Nevertheless, despite my invitation, Mr Achille has not adequately addressed my finding at [52.4] that, even if I was wrong to draw such inferences in the defendants’ favour (as I now accept is properly arguable), he has wholly failed to establish a strong prima facie case that Mr Calcutt amended the emails and provided them to him with the intention of bringing about a state of affairs which, objectively construed, amounted to an interference with the administration of justice. Even if Mr Achille were able to surmount that hurdle, he would also have to succeed in challenging my findings that the public interest would not be served by allowing these committal proceedings to be brought; that the proceedings are disproportionate; and that they are not brought in accordance with the overriding objective.
THE PUBLIC INTEREST
Mr Achille argues that refusing permission unduly interferes with his right to protect his reputation and his human rights. The difficulty with that submission is that defamation proceedings are the proper vehicle to protect a claimant’s reputation. The protection of reputation is not the focus of committal proceedings.

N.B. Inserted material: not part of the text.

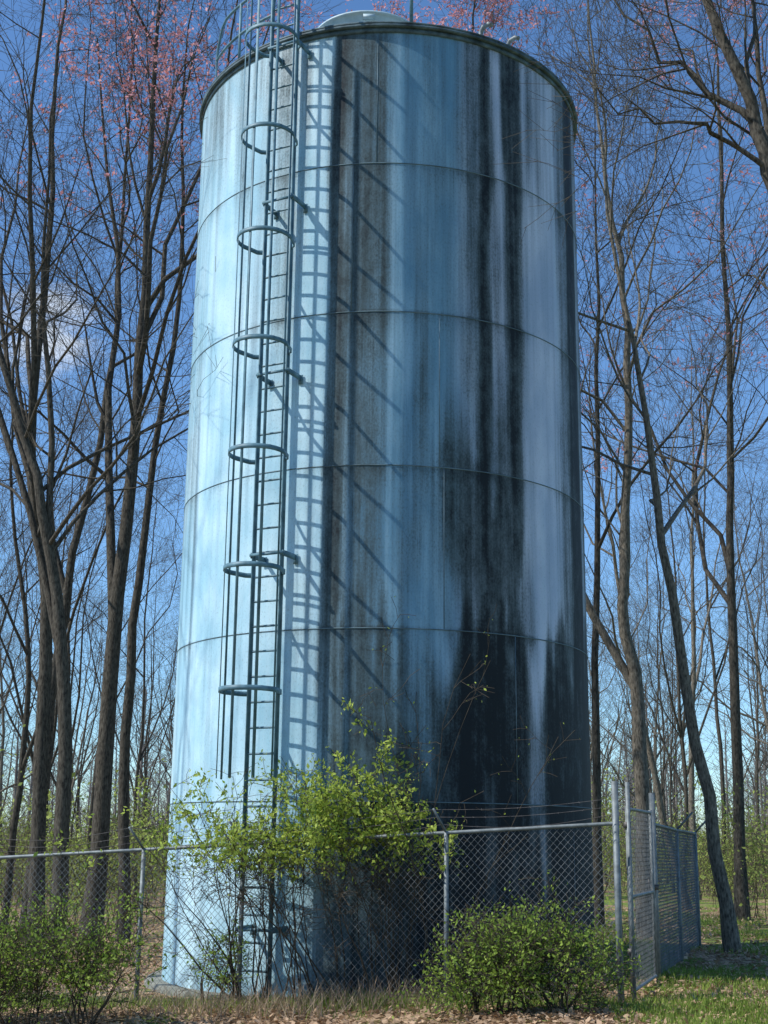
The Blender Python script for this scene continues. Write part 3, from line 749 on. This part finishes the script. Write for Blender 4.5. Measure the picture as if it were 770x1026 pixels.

Despite my invitation, Mr Achille has not engaged with my reasoning at [55] and I am not satisfied that it is arguable that I was wrong to conclude that these committal proceedings are not in the public interest. Further, even if I am wrong on the question of public interest, Mr Achille would also have to succeed in challenging my findings that he has failed to establish a strong prima facie case; that the proceedings are disproportionate; and that they are not brought in accordance with the overriding objective.
OUTCOME
Accordingly, I refuse permission to appeal.
TIME FOR APPEALING
The parties have jointly asked me to adjourn the questions of costs and whether the court should make a civil restraint order so that they can conclude their current without-prejudice discussions. Those matters are listed for hearing on 14 June 2024. Mr Achille accepts that he could lodge an appeal now but argues that it is appropriate to extend time until 21 or 28 days after the final resolution of those issues such that any further appeal points that might arise from my eventual order on costs or the making of a civil restraint order can be taken together with his challenge to my February judgment in a single appeal.
I disagree. Parliament has reflected the desirability of achieving finality by providing that appeals must be brought within 21 days of the order of the lower court save where the lower court makes a contrary order pursuant to r.52.12 or the appeal court extends time pursuant to r.52.15. While it may be in the interests of justice to extend time where a litigant genuinely requires a longer period to formulate his or her appeal, it is not in my judgment appropriate for the lower court to order a substantial extension simply in anticipation that there might be further appeals from decisions upon issues which are not to be argued until almost 4 months after the court’s order. There are therefore no proper grounds for granting a substantial time for appealing extending into July 2024.
I do, however, accept Mr Achille’s fallback submission that the court should direct that the time for appealing should run to 22 March 2024, being the date 14 days after the handing down of this judgment.